La méthode d'investigation de l'individu à l'aide de typologies est aussi discutée par Lewin et par Wallon. Le premier trouve insuffisantes les classifications à base de typologies, car appliquées aux individus, elles se révèlent toujours fausses, il est alors presque impossible de trouver un type "pur", force est donc de devoir reconnaître la "loi du juste milieu". Lewin veut renverser la conception habituelle de la psychologie, ne pas se cantonner aux ‘« attitudes phéno-typiques constantes »’ mais préférer une ‘« définition géno-typique des particularités individuelles »’ 224. C'est-à-dire : au lieu de dire, "l'enfant est comme cela, il agit donc comme cela", on dira, "dans telles circonstances et selon telles particularités, il agit comme cela". Il introduit ainsi une variable nouvelle, celle du milieu. De son côté, Wallon rejette le concept de "type" qu'il juge imprécis parce qu'il se confond trop souvent avec celui de "stade", ‘« car le développement des fonctions est dans une certaine mesure successif »’ 225. Pour les deux scientifiques, la notion de "type" pèche par manque de précision et donc de rigueur, ils n'y retrouvent pas l'un des caractères fondamentaux de la nature enfantine, son évolutivité.

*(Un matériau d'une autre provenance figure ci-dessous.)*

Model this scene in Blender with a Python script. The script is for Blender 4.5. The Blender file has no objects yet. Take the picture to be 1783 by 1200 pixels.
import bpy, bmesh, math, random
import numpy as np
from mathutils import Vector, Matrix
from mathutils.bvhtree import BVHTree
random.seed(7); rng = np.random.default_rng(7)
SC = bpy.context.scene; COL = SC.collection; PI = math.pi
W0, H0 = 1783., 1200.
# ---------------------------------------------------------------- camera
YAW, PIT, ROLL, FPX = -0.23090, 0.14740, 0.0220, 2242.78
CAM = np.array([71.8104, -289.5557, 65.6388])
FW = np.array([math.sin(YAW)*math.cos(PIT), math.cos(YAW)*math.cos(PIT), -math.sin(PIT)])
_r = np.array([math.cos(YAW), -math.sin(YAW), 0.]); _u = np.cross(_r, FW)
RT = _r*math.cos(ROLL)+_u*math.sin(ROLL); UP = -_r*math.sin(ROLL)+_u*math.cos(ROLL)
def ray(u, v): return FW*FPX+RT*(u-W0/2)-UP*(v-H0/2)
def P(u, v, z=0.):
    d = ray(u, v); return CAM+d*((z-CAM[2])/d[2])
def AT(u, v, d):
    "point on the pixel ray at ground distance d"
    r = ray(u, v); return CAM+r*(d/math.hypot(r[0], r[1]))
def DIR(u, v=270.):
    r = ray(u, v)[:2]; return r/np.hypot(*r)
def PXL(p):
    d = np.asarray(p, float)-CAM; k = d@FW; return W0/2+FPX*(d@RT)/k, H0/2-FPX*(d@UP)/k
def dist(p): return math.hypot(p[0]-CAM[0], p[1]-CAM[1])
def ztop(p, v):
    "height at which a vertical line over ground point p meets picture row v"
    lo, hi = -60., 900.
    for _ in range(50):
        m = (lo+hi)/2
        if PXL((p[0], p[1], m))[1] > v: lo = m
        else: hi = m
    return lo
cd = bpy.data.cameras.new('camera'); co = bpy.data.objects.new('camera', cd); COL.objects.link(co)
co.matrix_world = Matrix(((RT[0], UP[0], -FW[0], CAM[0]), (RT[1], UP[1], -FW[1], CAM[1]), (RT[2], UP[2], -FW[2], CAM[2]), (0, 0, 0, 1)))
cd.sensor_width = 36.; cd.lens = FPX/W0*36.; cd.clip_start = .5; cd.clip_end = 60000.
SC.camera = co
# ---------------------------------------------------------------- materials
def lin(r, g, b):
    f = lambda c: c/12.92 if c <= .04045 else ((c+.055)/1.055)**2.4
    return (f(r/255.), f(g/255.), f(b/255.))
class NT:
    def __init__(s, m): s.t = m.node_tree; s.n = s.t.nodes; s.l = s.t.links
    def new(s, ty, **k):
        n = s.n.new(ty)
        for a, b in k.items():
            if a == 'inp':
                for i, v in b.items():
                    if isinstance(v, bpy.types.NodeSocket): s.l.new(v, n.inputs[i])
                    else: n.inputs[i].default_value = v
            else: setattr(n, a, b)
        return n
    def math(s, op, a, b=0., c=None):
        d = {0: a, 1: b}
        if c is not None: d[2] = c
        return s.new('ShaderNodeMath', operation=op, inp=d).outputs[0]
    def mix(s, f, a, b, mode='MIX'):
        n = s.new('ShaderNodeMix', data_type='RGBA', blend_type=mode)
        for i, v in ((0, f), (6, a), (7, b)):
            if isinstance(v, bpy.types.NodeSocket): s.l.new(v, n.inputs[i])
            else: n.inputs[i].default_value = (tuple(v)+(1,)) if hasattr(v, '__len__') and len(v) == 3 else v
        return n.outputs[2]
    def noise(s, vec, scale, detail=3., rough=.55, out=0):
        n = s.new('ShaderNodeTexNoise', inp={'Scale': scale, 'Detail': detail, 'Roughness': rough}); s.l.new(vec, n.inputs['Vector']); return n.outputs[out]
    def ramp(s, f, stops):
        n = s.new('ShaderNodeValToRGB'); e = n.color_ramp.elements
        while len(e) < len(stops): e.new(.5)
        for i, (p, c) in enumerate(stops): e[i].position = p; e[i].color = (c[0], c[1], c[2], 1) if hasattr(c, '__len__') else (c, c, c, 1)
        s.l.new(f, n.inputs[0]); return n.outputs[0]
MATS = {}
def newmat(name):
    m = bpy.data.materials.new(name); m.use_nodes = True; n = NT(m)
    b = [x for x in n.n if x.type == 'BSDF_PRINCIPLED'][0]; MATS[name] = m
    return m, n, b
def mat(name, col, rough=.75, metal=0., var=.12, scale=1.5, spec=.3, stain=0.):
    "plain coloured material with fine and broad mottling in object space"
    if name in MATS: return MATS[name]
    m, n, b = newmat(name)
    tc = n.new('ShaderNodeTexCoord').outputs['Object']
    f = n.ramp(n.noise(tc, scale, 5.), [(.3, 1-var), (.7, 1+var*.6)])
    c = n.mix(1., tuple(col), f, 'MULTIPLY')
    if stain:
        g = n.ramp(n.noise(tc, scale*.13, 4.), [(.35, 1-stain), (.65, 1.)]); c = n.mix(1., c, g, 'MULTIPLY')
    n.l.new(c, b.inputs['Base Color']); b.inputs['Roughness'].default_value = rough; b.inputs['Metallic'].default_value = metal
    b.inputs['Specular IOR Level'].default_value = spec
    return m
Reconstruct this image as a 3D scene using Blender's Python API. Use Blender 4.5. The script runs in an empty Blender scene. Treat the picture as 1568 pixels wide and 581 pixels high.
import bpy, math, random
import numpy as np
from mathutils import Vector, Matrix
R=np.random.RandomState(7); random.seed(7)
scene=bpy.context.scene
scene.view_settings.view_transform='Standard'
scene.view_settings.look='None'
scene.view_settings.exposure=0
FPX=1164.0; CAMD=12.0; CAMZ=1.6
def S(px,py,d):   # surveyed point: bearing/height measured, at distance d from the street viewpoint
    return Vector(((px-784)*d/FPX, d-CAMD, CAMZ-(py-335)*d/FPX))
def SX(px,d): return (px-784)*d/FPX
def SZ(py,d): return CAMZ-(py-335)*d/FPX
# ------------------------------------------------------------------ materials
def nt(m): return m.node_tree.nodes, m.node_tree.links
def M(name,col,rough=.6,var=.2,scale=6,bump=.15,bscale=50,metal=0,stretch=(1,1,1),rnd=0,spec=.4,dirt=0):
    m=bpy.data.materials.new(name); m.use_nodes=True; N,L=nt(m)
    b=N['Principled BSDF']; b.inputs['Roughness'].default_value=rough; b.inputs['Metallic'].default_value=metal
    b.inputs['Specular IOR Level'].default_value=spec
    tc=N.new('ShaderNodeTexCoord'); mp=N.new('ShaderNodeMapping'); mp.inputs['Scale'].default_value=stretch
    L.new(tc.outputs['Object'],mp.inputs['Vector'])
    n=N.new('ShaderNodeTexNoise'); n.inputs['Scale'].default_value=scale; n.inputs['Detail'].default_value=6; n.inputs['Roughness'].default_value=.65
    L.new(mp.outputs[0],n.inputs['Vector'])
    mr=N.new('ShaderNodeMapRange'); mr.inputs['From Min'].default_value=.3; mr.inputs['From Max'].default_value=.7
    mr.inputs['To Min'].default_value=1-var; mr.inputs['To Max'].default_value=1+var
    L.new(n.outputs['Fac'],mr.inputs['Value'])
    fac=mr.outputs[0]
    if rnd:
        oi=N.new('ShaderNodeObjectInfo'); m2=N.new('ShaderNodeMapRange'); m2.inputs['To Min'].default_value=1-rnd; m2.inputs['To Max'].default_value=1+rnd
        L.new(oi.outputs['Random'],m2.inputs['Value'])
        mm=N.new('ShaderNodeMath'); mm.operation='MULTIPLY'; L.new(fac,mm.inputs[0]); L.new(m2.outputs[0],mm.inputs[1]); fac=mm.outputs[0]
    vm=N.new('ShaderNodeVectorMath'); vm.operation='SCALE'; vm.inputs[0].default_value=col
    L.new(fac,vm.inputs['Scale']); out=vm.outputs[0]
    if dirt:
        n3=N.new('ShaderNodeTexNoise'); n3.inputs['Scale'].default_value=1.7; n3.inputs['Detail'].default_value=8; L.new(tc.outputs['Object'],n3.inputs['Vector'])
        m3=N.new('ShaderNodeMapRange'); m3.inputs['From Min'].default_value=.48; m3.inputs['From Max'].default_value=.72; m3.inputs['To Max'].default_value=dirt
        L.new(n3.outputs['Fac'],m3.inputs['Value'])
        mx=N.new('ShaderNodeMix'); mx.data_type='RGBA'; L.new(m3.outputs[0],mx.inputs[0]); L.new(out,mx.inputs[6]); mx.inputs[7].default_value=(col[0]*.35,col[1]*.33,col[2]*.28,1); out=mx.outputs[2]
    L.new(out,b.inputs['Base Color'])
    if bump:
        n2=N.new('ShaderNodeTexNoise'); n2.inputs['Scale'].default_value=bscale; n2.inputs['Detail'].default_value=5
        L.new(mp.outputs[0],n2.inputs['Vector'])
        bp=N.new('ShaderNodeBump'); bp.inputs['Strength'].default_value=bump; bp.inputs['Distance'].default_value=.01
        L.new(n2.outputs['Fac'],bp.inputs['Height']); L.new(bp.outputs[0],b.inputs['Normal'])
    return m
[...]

Le type n'est vrai qu'à un moment donné, il donne un portrait de l'enfant, simple reflet qui ne rend pas compte de sa singularité.

Notes
222.

« Difficultés d'établir les types psychologiques chez l'enfant », P.E.N., n°52, novembre 1929, p. 259.

223.

Id., p. 261.

224.

« Les types et les lois de la psychologie », art. cit., p. 261.

225.

« Les composantes neurologiques du caractère », P.E.N., n°52, novembre 1929, p. 256.